The Venezuelan opposition has launched a coup against itself, not against the government. Two strains of the opposition movement are vying for dominance over each other, though they both share the same overarching strategy.
The current opposition strategy is to pressure Nicolas Maduro into resigning from office, and prompt another presidential election. They intend to win the next election by terrorising swing voters into capitulating to the opposition.
For now, this is the only real option available to the opposition. The military is firmly aligned with Chavismo, ruling out a repeat of the April 2002 coup attempt. However, a possible recall referendum is still two years away, plus the far right is short sighted and generally apathetic towards democracy anyway.
Maduro’s slim electoral victory last April illustrated that a sizable chunk of the electorate can quickly swing from Chavismo to the opposition if enough pressure is applied. In April 2013, all the opposition needed was a simple carrot and stick. Opposition candidate Henrique Capriles’ well choreographed electoral campaign promising a squeaky clean Chavez-lite was backed by a convenient spike in scarcity. And he almost won.
In the lead up to the 12 February violence, Venezuelans have faced more demoralising scarcity than last April. Along with daily queues outside supermarkets, in places like Merida there has been a steady stream of violence from opposition groups in recent weeks. Now, they’re upping the ante.
Although the vast majority of the opposition appear to back the forced resignation strategy, there are two distinct camps. The moderate majority of the opposition movement have advocated for peaceful demonstrations against Maduro, against a backdrop of growing hostility between the government and the private sector.

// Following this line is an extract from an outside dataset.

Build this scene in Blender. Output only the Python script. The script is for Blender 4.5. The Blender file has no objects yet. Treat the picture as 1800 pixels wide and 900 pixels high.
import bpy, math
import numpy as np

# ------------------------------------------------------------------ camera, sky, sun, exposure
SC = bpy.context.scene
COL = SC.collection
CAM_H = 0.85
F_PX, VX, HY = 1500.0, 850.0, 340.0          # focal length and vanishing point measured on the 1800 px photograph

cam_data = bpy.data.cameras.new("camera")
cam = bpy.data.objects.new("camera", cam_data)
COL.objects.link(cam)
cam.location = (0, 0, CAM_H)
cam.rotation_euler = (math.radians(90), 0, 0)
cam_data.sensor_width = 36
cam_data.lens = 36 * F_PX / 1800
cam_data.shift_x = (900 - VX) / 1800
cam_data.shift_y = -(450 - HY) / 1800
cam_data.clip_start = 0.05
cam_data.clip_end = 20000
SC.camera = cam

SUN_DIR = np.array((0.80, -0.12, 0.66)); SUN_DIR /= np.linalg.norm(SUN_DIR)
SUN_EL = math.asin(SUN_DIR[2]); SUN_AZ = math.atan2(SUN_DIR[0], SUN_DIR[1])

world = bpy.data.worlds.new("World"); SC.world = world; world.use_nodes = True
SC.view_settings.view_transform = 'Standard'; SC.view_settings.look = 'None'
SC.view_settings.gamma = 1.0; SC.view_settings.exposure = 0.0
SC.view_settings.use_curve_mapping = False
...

In recent weeks Capriles has become something of a poster child of the moderates. He had drifted away from extremism, and expressed willingness to work with the Maduro administration. Yet he has remained firmly on the right, and critical of the government. In the long term, this kind of moderate figure is exactly what the opposition movement needs if it wants to win power. Fringe extremists like lawmaker Maria Machado, Caracas Mayor Antonio Ledezma and Voluntad Popular’s Leopoldo Lopez should know they will increasingly become irrelevant as the opposition movement tries to win the centre. Their insurrectionist tactics and uncompromising fanaticism are relics of the last decade, and unappealing to both the moderate opposition and the wavering Chavistas they need.
Like the moderates, the extremist minority is pushing for Maduro to resign. However, they differ from the majority opposition in two respects.
Firstly, they are terrorists. The extremist fringe is willing to employ as much violence and chaos as possible to blackmail Maduro into surrender and terrorise the public. They’re armed, fanatical and they’re trying to provoke a bloodbath. For them, violence is just an additional lever to stall the revolution, along with applying pressure to middle ground voters. After all, if the government can’t maintain basic security on the streets, how can they possibly deal with the economy; let along deepen the revolution?
If they fail in their ultimate goal and Maduro doesn’t break, then the least they can do is continue obstructing the government.
Secondly, the fringe right-wing knows the sun is setting on them, and the current violence is an eleventh hour attempt to cling to political relevance and radicalise the moderates. So far, the vast majority of the opposition movement has failed to condemn the aggression of the extremists. Hence, if we are witnessing an attempted coup, it’s against Capriles and the moderate opposition strain he represents. Power hungry extremists like Machado, Ledezma and Lopez aspire to seize the reigns of the opposition movement. To them, Capriles has become meek and weighed down by two failed presidential bids. If they can provoke the bloodbath they desperately desire, they could replace the moderates as the dominant opposition force.